The portrayal of the small town isn’t even convincingly troglodyte. The high school’s arts program, for example, is wealthy and can “afford a full band and multiple costume changes for each of the club’s performances.”
Buffy the Vampire Slayer also takes place in a small town and the show derides its small town characters in the same way Glee does. In fact, this condescension is a common motif for a lot of TV shows, so common in fact that the motif is a cliché.
The clichés are further dolloped in Glee with the soap opera of characters who have made “Bad Life Decisions”; even more clichés are larded on the viewer with “didactic after school” preaching of various messages the writers wish to disseminate for our benefit. To make sure these sermons are inculcated into our heads, the “self-important Glee Club diva” Rachel delivers sermonettes about pregnancy, alcoholism, and other issues of the day.
Jaime J. Weinman, “Fox News Attempts to Get Funny” (347)
One. What is Fox News so desperate to be funny?
They’re desperate for “street cred” because it’s well known their viewership is the most ill informed and misinformed of all cable news TV audiences.

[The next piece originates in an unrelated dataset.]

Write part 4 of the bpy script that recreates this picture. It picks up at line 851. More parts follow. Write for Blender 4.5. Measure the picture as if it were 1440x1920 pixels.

Secondly, they are desperate to fight back against all the mockery, scorn, and ridicule they suffer (rightly so in my opinion) from satirical news shows like The Daily Show with Jon Stewart and Stephen Colbert.
Thirdly, Doug Giles, a conservative columnist, warned Fox News that they would lose the cultural wars unless they learned how to make viewers laugh.
Fourth, by trying to use comedy, Fox News is showing they want to get a younger audience. Their need for youth is desperate when we consider that the average age of a Fox News viewer is 68.8 year old.
The future belongs to the young and the young like humor.
Two. What is the dilemma of conservatives who wish to be funny?
According to Gavin McNett, conservatives are not hard-wired to be funny. They are hard-wired to be serious and stuck in a “hermetic, self-referential world view” that doesn’t allow for the kind of creativity and surprise rendered by comedy (348).
The evidence is that indeed the conservatives on Fox are not funny if we look at their program The ½ Hour News Hour. They’re segments with a laugh track, a very bad sign.
Anti-liberals Parker and Stone of South Park may indeed have episodes that “hate on” liberals, but unlike Fox News conservatives, Parker and Stone are not conservative Kool-Aid drinkers or fanboys. They have episodes that lambaste conservatives as well (a point the author curiously leaves out).